Yes, sometimes you'll sit down to meditate and your mind will be jumpy. That's fine! That's normal! That is NOT the time to quit! The whole purpose of meditation is to learn to deal with those issues. If you sat down and your mind was perfectly still, then there would be nothing to practice! It would be like sitting down to do ten abdominal crunches and doing them with no resistance at all. If it's flawless, it's not a result-providing practice. The purpose of a practice is to take on something to strengthen your abilities and to work at it. If swimming ten strokes is without any effort, then was that really a practice? On the other hand, if swimming ten strokes was a great challenge, then that was worth the investment. Meditation is about building your skills, training your mind to focus.

What do you then gain from your meditation practice? First, your mind learns how to focus. This serves you in every aspect of life. Whether you're writing an article, defusing an argument with a family member, taking on a challenging project, your meditation-trained mind is more in tune with how to focus on it and succeed.
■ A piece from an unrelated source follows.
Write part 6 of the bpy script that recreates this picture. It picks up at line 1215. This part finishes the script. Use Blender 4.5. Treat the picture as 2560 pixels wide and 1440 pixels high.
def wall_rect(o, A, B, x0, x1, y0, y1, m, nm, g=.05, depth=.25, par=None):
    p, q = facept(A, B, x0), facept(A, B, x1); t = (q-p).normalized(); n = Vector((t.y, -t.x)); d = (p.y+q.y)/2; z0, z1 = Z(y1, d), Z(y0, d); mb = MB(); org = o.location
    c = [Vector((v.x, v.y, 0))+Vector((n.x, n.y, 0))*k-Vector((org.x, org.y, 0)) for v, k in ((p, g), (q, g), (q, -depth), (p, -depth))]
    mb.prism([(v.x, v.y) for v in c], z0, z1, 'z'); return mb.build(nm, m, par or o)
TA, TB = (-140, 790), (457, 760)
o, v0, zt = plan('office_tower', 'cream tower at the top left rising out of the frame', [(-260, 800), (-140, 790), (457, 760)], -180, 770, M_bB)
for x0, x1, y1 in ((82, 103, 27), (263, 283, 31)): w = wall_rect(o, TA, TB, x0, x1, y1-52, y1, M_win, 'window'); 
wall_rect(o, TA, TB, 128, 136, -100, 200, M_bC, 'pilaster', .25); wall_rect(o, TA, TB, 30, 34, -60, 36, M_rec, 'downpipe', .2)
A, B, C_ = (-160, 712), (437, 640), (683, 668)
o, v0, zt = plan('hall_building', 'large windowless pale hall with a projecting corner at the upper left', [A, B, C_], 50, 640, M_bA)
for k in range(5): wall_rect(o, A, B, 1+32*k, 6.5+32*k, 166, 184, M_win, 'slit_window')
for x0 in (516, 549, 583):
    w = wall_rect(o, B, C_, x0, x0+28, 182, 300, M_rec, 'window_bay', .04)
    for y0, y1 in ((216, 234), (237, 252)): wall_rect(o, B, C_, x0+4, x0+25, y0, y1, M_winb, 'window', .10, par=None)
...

Life involves stress. Things change, things disrupt, things erupt. Meditation enables you to dispassionately watch those things happen and then plan out a new plan.

Most of all, meditation allows you to pause. Instead of just bursting out with your immediate reaction, meditation gives you the chance to take a long breath, give thought to the situation, and then offered a considerate alternative. Meditation helps you look over the situation calmly. That is an aim all of us should strive towards!